3.      L’article 4 de la charte des droits fondamentaux de l’Union européenne doit être interprété en ce sens que :

–        même en l’absence de raisons sérieuses de croire à l’existence de défaillances systémiques dans l’État membre responsable de l’examen de la demande d’asile, le transfert d’un demandeur d’asile dans le cadre du règlement no 604/2013 ne peut être opéré que dans des conditions excluant que ce transfert entraîne un risque réel et avéré que l’intéressé subisse des traitements inhumains ou dégradants, au sens de cet article ;

–        dans des circonstances dans lesquelles le transfert d’un demandeur d’asile, présentant une affection mentale ou physique particulièrement grave, entraînerait le risque réel et avéré d’une détérioration significative et irrémédiable de l’état de santé de l’intéressé, ce transfert constituerait un traitement inhumain et dégradant, au sens dudit article ;

–        il incombe aux autorités de l’État membre devant procéder au transfert et, le cas échéant, à ses juridictions, d’éliminer tout doute sérieux concernant l’impact du transfert sur l’état de santé de l’intéressé, en prenant les précautions nécessaires pour que son transfert ait lieu dans des conditions permettant de sauvegarder de manière appropriée et suffisante l’état de santé de cette personne. Dans l’hypothèse où, compte tenu de la particulière gravité de l’affection du demandeur d’asile concerné, la prise desdites précautions ne suffirait pas à assurer que son transfert n’entraînera pas de risque réel d’une aggravation significative et irrémédiable de son état de santé, il incombe aux autorités de l’État membre concerné de suspendre l’exécution du transfert de l’intéressé, et ce aussi longtemps que son état ne le rend pas apte à un tel transfert, et

–        le cas échéant, s’il s’apercevait que l’état de santé du demandeur d’asile concerné ne devrait pas s’améliorer à court terme, ou que la suspension pendant une longue durée de la procédure risquerait d’aggraver l’état de l’intéressé, l’État membre requérant pourrait choisir d’examiner lui-même la demande de celui-ci en faisant usage de la « clause discrétionnaire » prévue à l’article 17, paragraphe 1, du règlement no 604/2013.

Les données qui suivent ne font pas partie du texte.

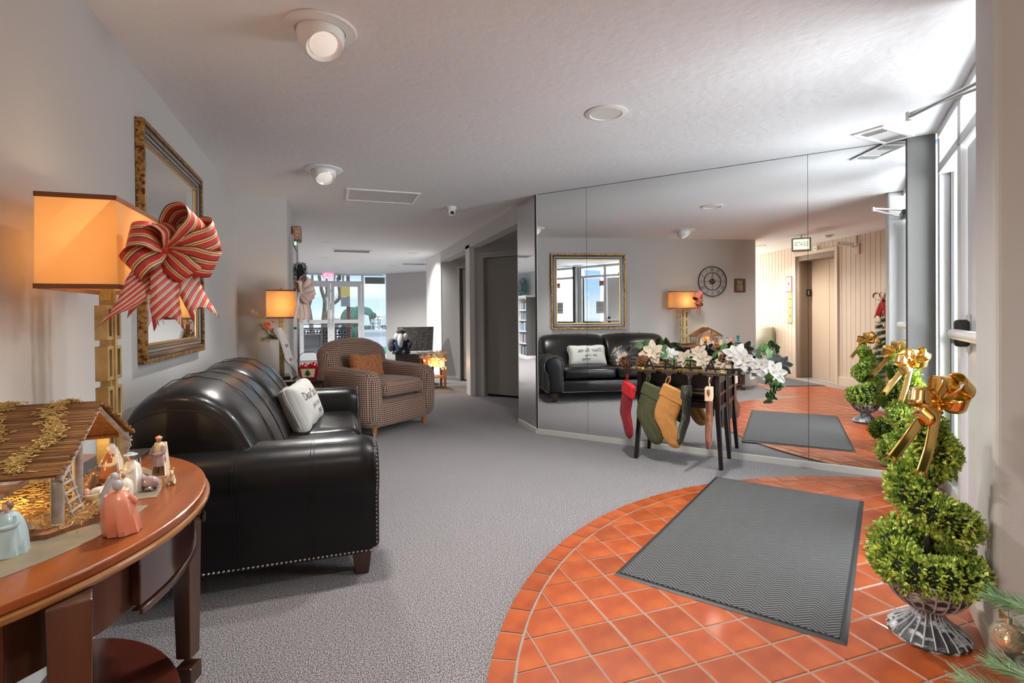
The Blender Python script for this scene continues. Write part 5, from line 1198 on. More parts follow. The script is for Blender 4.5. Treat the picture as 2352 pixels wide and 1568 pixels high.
# elevator sign, hanging and read in the mirror
es = thing('elevator_sign', 'lit hanging elevator sign with green lettering in a grey-green case', 'sign', (-.36, .26, 2.29), R(180 - 52))
MB().rbox((0, 0, 0), (.135, .055, .105), .015, 2).build('case', mat('sign_case', (.30, .33, .24), .4), es, smooth=True)
MB().box(-.120, .120, -.062, -.054, -.090, .090).build('face_rim', M_plastic_w, es, bevel=.004)
MB().box(-.108, .108, -.066, -.060, -.078, .078).build('lit_face', mat('sign_face', (.9, .9, .75), .5, emit=(1, 1, .72), estr=.5), es)
text('ELEVATOR', .075, mat('sign_green', (.08, .14, .06), .5), 'lettering', es, T(0, -.068, 0) @ Rx(R(90)) @ Sc(.52, 1.35, 1), .003)
MB().tube([(0, 0, .10), (0, 0, .15)], .012, 8).build('stem', M_alu, es)
bc = thing('bullet_camera', 'white bullet security camera high on the tan boards', 'security camera', (-.29, -.664, 2.27))
MB().box(-.06, .06, .012, .028, -.13, .03).build('wall_plate', M_board, bc, bevel=.003); MB().tube([(0, .03, 0), (0, .09, -.02), (0, .14, .01)], .012, 8).build('bracket', M_plastic_w, bc, smooth=True)
MB().lathe([(.001, -.10), (.034, -.10), (.036, .08), (.030, .10), (.001, .10)], 18, M=T(-.03, .17, .035) @ Rz(R(35)) @ Rx(R(-80))).build('camera_body', M_plastic_w, bc, smooth=True)
MB().lathe([(.001, -.108), (.026, -.108), (.026, -.098)], 16, M=T(-.03, .17, .035) @ Rz(R(35)) @ Rx(R(-80)) @ Rx(R(180))).build('lens', M_black, bc)
MB().tube([(0, .02, .03), (0, .02, .16)], .010, 8).build('conduit', M_board, bc)
eb2 = thing('indicator_box', 'small white indicator box above the elevator door', 'box', (-1.19, -.64, 2.345)); MB().box(-.05, .05, -.012, .025, -.045, .045).build('box_body', M_plastic_w, eb2, bevel=.004); MB().lathe([(.008, 0), (.008, .004), (.001, .005)], 10, M=T(.01, .025, 0) @ Rx(R(-90))).build('indicator', M_black, eb2)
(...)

L’article 17, paragraphe 1, du règlement no 604/2013, lu à la lumière de l’article 4 de la charte des droits fondamentaux de l’Union européenne, ne saurait être interprété comme obligeant, dans des circonstances telles que celles en cause au principal, cet État membre à faire application de ladite clause.

En tout état de cause, dans l’hypothèse où l’état de santé du demandeur d’asile concerné ne permettait pas à l’État membre requérant de procéder à son transfert avant l’échéance du délai de six mois prévu à l’article 29, paragraphe 1, du règlement Dublin III, l’État membre responsable serait libéré de son obligation de prendre en charge l’intéressé et la responsabilité serait alors transférée au premier État membre, conformément au paragraphe 2 de cet article.